Inwestorzy zaskoczyli ekonomistów i nie przejęli się ogłoszeniem ogromnego deficytu budżetowego Polski na przyszły rok. Rynek skupił  się natomiast na pewnej słodkiej transakcji przejęcia.

Wydawało się, że wczorajsza sesja ze względu na nieobecność amerykańskich inwestorów (Święto Pracy w USA) będzie nudna. Jeśli o samym przebiegu notowań można by tak powiedzieć, to o ostatecznym wyniku już nie. WIG20 zyskał  wczoraj 3,77 proc., a WIG nieco ponad 3 procent. W kręgu zainteresowań były wczoraj banki (BRE, BZ WBK i Pekao) oraz Cersanit, którego walory wzrosły o 6,5 procent.

Rosły także notowania w Europie. Niemiecki DAX zyskał 1,57 proc., a węgierski BUX 2,1 procent. Tym razem to nie dane makro były w centrum uwagi globalnego kapitału, a wydarzenia wokół rynków.

Po pierwsze pozytywnie przyjęto decyzję  oficjeli państw G-20, którzy debatowali przed szczytem w USA pod koniec września na temat ewentualnego zakończenia wspierania płynności rynków finansowych. Wychodzi na to, że póki co pieniądz nadal będzie pompowany w system. To ucieszyło rynki, które obawiały się, że taka decyzja być może byłaby przedwczesna.

Po drugie – rynki pozytywnie zareagowały na propozycji kupienia Cadbury, producenta słodyczy, przez amerykański koncern Kraft. Kraft zaproponował brytyjskiej spółce 16,7 mld dol. w zamian za przejęcie, ta jednak od razu odmówiła zgody. Co ciekawe – cena za akcję w ofercie Amerykanów była o 40 proc. wyższa niż giełdowa wycena. Kurs szybko nadrobił wczoraj tę lukę.

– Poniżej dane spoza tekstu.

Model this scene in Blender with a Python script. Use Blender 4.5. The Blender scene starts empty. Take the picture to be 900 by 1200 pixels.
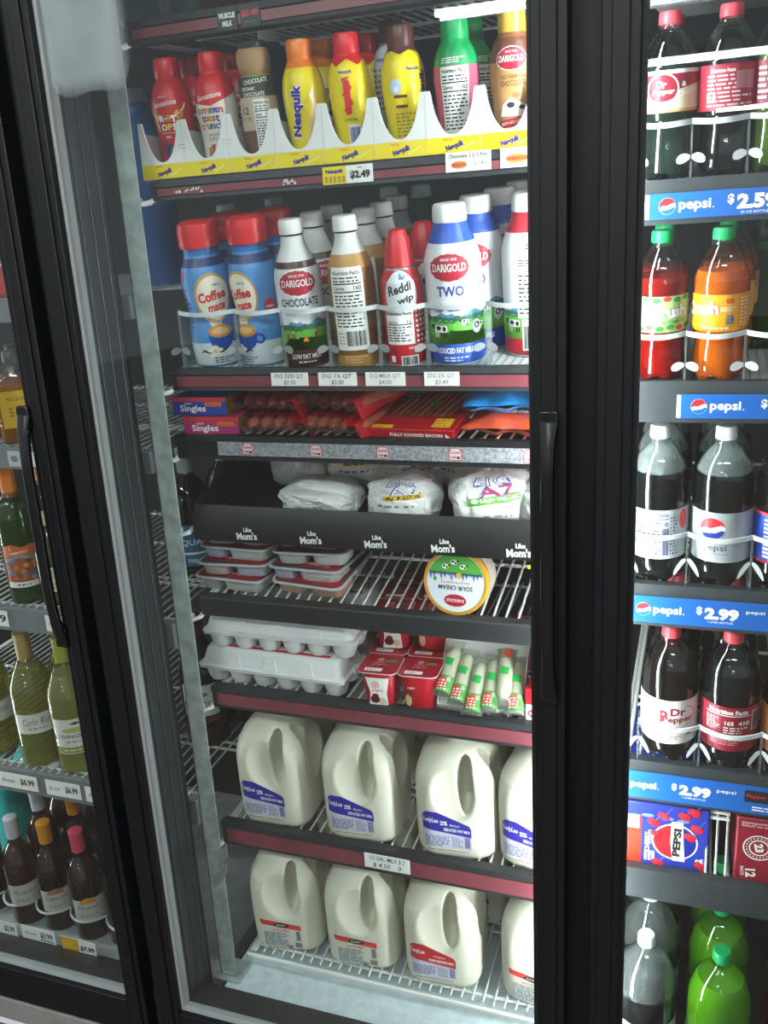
import bpy, bmesh, math, random
from mathutils import Vector, Matrix
S = bpy.context.scene
COL = S.collection
PI = math.pi
rad = math.radians
rnd = random.Random(7)

# ------------------------------------------------------------------ camera, world, lamps, exposure
YAW, PITCH, ROLL, FPX = rad(20.35), rad(16.65), rad(-3.25), 1055.0
CAM = Vector((0, -1.2, 1.58))
_f = Vector((-math.sin(YAW)*math.cos(PITCH), math.cos(YAW)*math.cos(PITCH), -math.sin(PITCH)))
_r0 = Vector((math.cos(YAW), math.sin(YAW), 0))
_u0 = _r0.cross(_f)
_r = math.cos(ROLL)*_r0 + math.sin(ROLL)*_u0
_u = -math.sin(ROLL)*_r0 + math.cos(ROLL)*_u0
cd = bpy.data.cameras.new('camera')
cam = bpy.data.objects.new('camera', cd)
COL.objects.link(cam)
cam.matrix_world = Matrix(((_r.x, _u.x, -_f.x, CAM.x), (_r.y, _u.y, -_f.y, CAM.y), (_r.z, _u.z, -_f.z, CAM.z), (0, 0, 0, 1)))
cd.sensor_fit = 'VERTICAL'
cd.sensor_height = 36
cd.lens = FPX/1200*36
cd.clip_start = .02
S.camera = cam

w = bpy.data.worlds.new('world')
S.world = w
w.use_nodes = True
w.node_tree.nodes['Background'].inputs[0].default_value = (.86, .93, 1, 1)
w.node_tree.nodes['Background'].inputs[1].default_value = .5
S.view_settings.view_transform = 'Standard'
S.view_settings.look = 'None'
S.view_settings.gamma = 1
S.view_settings.use_curve_mapping = False
S.view_settings.exposure = 0.3
LED_R, LED_L, TUBE, AISLE_FILL = 85.0, 95.0, 34.0, 66.0
try:
    S.cycles.max_bounces = 10
    S.cycles.diffuse_bounces = 3
    S.cycles.glossy_bounces = 3
    S.cycles.transparent_max_bounces = 24
    S.cycles.transmission_bounces = 6
    S.cycles.sample_clamp_indirect = 4
    S.cycles.caustics_reflective = False
    S.cycles.caustics_refractive = False
except Exception:
    pass


def at(px, py, y):
    """point of the plane depth = y that the photograph shows at pixel px, py"""
    d = _f + _r*((px-450)/FPX) - _u*((py-600)/FPX)
    return CAM + d*((y-CAM.y)/d.y)


def xat(px, y, z):
    """x of the point at depth y and height z that stands in pixel column px"""
    k = (px-450)/FPX
    a, b = _r - k*_f, Vector((0, y-CAM.y, z-CAM.z))
    return CAM.x - (a.y*b.y + a.z*b.z)/a.x


# ------------------------------------------------------------------ materials
def lin(h):
    h = h.lstrip('#')
    c = [int(h[i:i+2], 16)/255 for i in (0, 2, 4)]
    return tuple(x/12.92 if x <= .04045 else ((x+.055)/1.055)**2.4 for x in c) + (1,)


_mats = {}


def mat(hx, rough=.5, metal=0, spec=.5, noise=0, scale=60, bump=0, trans=0, coat=0):
    key = (hx, rough, metal, spec, noise, scale, bump, trans, coat)
    if key in _mats:
        return _mats[key]
    m = bpy.data.materials.new('paint_' + hx.lstrip('#'))
    m.use_nodes = True
    nt = m.node_tree
    b = nt.nodes['Principled BSDF']
    c = lin(hx)
    b.inputs['Base Color'].default_value = c
    b.inputs['Roughness'].default_value = rough
    b.inputs['Metallic'].default_value = metal
    b.inputs['Specular IOR Level'].default_value = spec
    b.inputs['Coat Weight'].default_value = coat
    if noise or bump:
        tc = nt.nodes.new('ShaderNodeTexCoord')
        n = nt.nodes.new('ShaderNodeTexNoise')
        n.inputs['Scale'].default_value = scale
        n.inputs['Detail'].default_value = 4
        nt.links.new(tc.outputs['Object'], n.inputs['Vector'])
        if noise:
            r = nt.nodes.new('ShaderNodeValToRGB')
            r.color_ramp.elements[0].position, r.color_ramp.elements[1].position = .35, .65
            r.color_ramp.elements[0].color = tuple(x*(1-noise) for x in c[:3]) + (1,)
            r.color_ramp.elements[1].color = tuple(min(1, x*(1+noise)) for x in c[:3]) + (1,)
            nt.links.new(n.outputs['Fac'], r.inputs['Fac'])
            nt.links.new(r.outputs['Color'], b.inputs['Base Color'])
        if bump:
            bp = nt.nodes.new('ShaderNodeBump')
            bp.inputs['Strength'].default_value = bump
            bp.inputs['Distance'].default_value = .004
            nt.links.new(n.outputs['Fac'], bp.inputs['Height'])
            nt.links.new(bp.outputs['Normal'], b.inputs['Normal'])
    if trans:
        tr = nt.nodes.new('ShaderNodeBsdfTranslucent')
        tr.inputs[0].default_value = c
        mx = nt.nodes.new('ShaderNodeMixShader')
        mx.inputs[0].default_value = trans
        nt.links.new(b.outputs[0], mx.inputs[1])
        nt.links.new(tr.outputs[0], mx.inputs[2])
        nt.links.new(mx.outputs[0], nt.nodes['Material Output'].inputs[0])
    _mats[key] = m
    return m


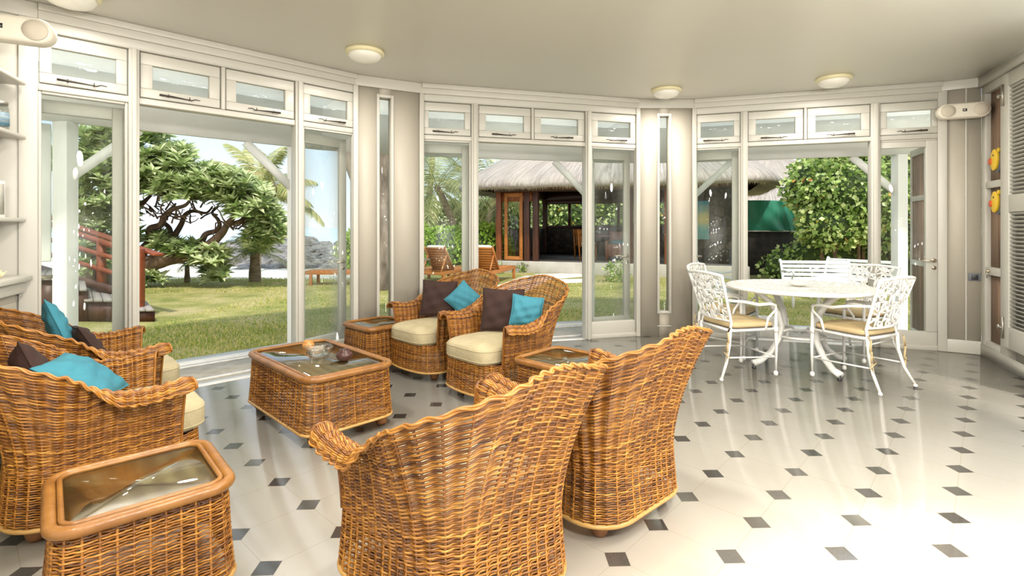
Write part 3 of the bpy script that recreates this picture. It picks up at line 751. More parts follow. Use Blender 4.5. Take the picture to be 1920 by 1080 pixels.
# arc fractions where the arm shell begins and ends
def find_s(yv):
    s = np.linspace(0, .5, 2001); p = CH(s); i = np.argmax((p[:, 1] > yv)); return s[i]
SA = find_s(-.27); SB = 1-SA
dist_c = None
def rimH(t):
    d = np.abs(t-.5)*2            # 0 back centre, 1 arm front
    k = np.array([0, .12, .25, .38, .50, .60, .72, .85, 1.0]); h = np.array([.925, .915, .875, .80, .715, .65, .605, .60, .625])
    return np.interp(d, np.linspace(0, 1, 101), np.convolve(np.r_[np.full(8, h[0]), np.interp(np.linspace(0, 1, 101), k, h), np.full(8, h[-1])], np.hanning(17)/np.hanning(17).sum(), 'same')[8:-8])
def smst(x): x = np.clip(x, 0, 1); return x*x*(3-2*x)
NSK = 54; NST = int(round(NSK*(SB-SA)))
def chairS(t, v):
    t = np.asarray(t, float); v = np.asarray(v, float); tc = np.clip(t, -.02, 1.02)
    s = SA+(SB-SA)*tc; P = CH(s); n = outward(CH, s); d = np.abs(tc-.5)*2
    c = smst((d-.42)/.3); H = rimH(tc)
    R = .013+.031*c; phi = .35+c*3.0; h = H-R-.29
    flare = .17*(1-smst((d-.15)/.6))+.02+.012*smst((d-.8)/.2)
    L = h+R*phi; l = v*L
    zz = np.minimum(l, h)/h
    offs = flare*np.clip(zz, 0, 1.2)**1.7; z = .29+np.minimum(l, h)
    ex = np.maximum(l-h, 0)/R
    rb = RIB*np.cos(2*PI*NST*tc)*(1+.4*zz)
    offs = offs+R*(1-np.cos(ex))+rb*np.cos(ex); z = z+R*np.sin(ex)-rb*np.sin(ex)
    xy = P+n*offs[..., None]
    return np.concatenate([xy, z[..., None]], -1)
def skirtS(t, v):
    s = np.asarray(t, float); P = CH(s); n = outward(CH, s); z = BASEZ+.24*np.asarray(v)
    fl = .018*(1-np.asarray(v))**1.5+RIB*np.cos(2*PI*NSK*s)*np.clip(np.asarray(v)*6, 0, 1)
    return np.concatenate([P+n*fl[..., None], z[..., None]], -1)

def make_armchair():
    root = empty('wicker_armchair')
    lo = weave(skirtS, NSK, 25, True)
    nst = NST
    lo_up = weave(chairS, nst, 68, False, r=.0039)
    for a in (lo_up,):
        V = np.concatenate(a.v); lo.add(V, a.f)
    body = lo.build('woven_body', WICK, root, smooth=True)
    # rolled braid along the rim, and arm front edges
    m = MB(); t = np.linspace(0, 1, 520); P = chairS(t, np.ones_like(t))
    for k in (0, 1, 2):
        a = t*110+k*2*PI/3; e = 1e-3
        T = np.gradient(P, axis=0); T /= np.linalg.norm(T, axis=1, keepdims=True); N = np.cross(T, [0, 0, 1.]); N /= np.linalg.norm(N, axis=1, keepdims=True)+1e-9; B = np.cross(T, N)
        m.tube(P+.0042*(np.cos(a)[:, None]*N+np.sin(a)[:, None]*B), .0046, 6)
    m.build('rim', WICK, root, smooth=True)
    for tt in (0., 1.):
        m = MB(); v = np.linspace(0, 1, 50); P = chairS(np.full(50, tt), v)
        for dx in (-1, 1): m.tube(P+np.array([0, -.004, 0])+np.array([.005*dx, 0, 0]), .0062, 6)
        m.build('arm_edge', WICK, root, smooth=True)
    m = MB(); s = np.linspace(0, 1, 200, endpoint=False); P = skirtS(s, np.zeros_like(s)); P[:, 2] = BASEZ-.003; m.tube(P, .0105, 8, closed=True)
    m.build('base_rim', CANEL, root, smooth=True)
    m = MB(); s = np.linspace(0, 1, 80, endpoint=False); q = CH(s)*.97
    m.prism([tuple(p) for p in q], .272, .284); m.build('seat_deck', WDARK, root)
    for x in (-1, 1):
        for y in (-1, 1): bun_foot(root, x*.235, y*.245, h=.082, r=.042)
    # seat cushion
    m = MB(); G = superell(.275, .345, .085, .42, .38, 64, 28)
    G[..., 2] += .018*np.exp(-((G[..., 0]/.2)**2+(G[..., 1]/.24)**2))*(G[..., 2] > 0)
    G[..., 2] += .004*np.sin(G[..., 0]*38+G[..., 1]*14)*(G[..., 2] > 0)*np.clip(np.abs(G[..., 1])/.3, 0, 1)
    G[..., 1] -= .075; G[..., 2] += .375
    m.grid(G, closed_u=True); cu = m.build('seat_cushion', CREAM, root, smooth=True)
    cu['label'] = 'cream canvas seat cushion'
    for zz in (.415, .335):
        m = MB(); u = np.linspace(0, 2*PI, 110, endpoint=False); sp_ = lambda x: np.sign(x)*np.abs(x)**.38
        m.tube(np.stack([.272*sp_(np.cos(u)), .342*sp_(np.sin(u))-.075, np.full_like(u, zz)], -1), .0045, 6, closed=True); m.build('piping', CREAM, cu, smooth=True)
    return root
chair0 = make_armchair()
FA = math.radians(133.6)
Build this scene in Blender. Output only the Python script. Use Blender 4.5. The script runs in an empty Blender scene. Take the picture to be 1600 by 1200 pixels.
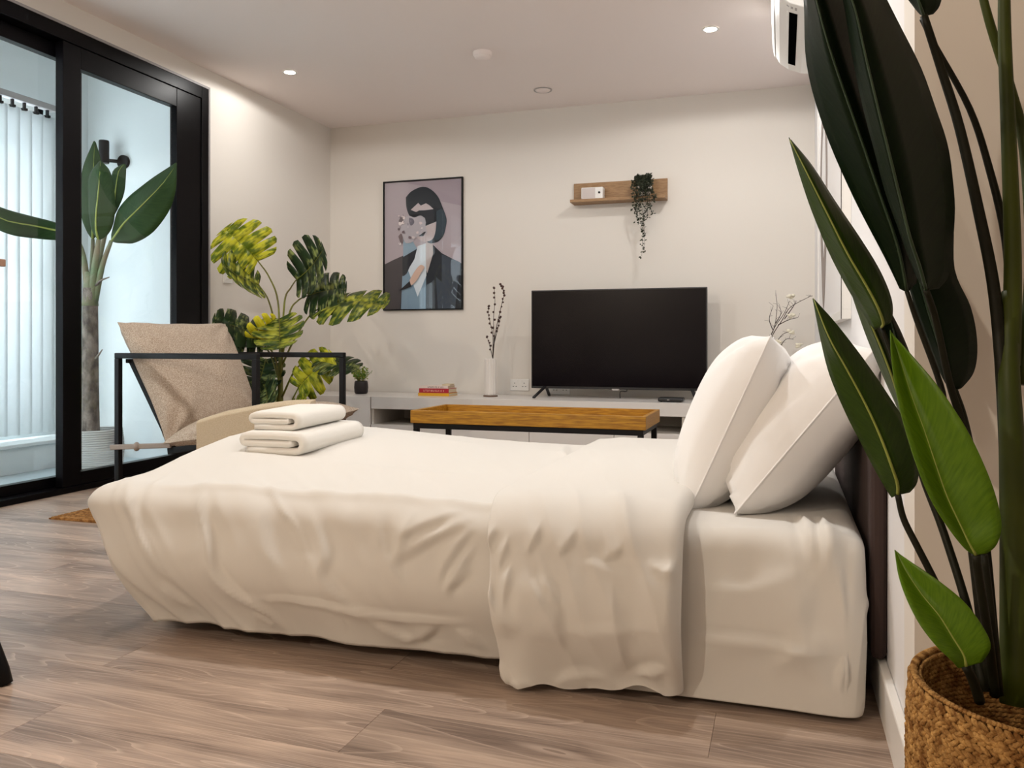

Ta informacja ma dwie pozytywne cechy: inwestorzy branżowi zaczynają wykorzystywać kryzys do zwiększenia udziałów w rynku, co więcej są skłonni płacić za to o wiele więcej niż obecne wyceny. A to oznacza, że być  może wyceny są jeszcze za niskie.

Tym samym pod nieobecność inwestorów w USA, Europie udało się wczoraj wykonać naprawdę  dobrą robotę. Widać, że rynek wciąż nie jest negatywnie nastawiony do akcji, mimo ubiegłotygodniowych spadków.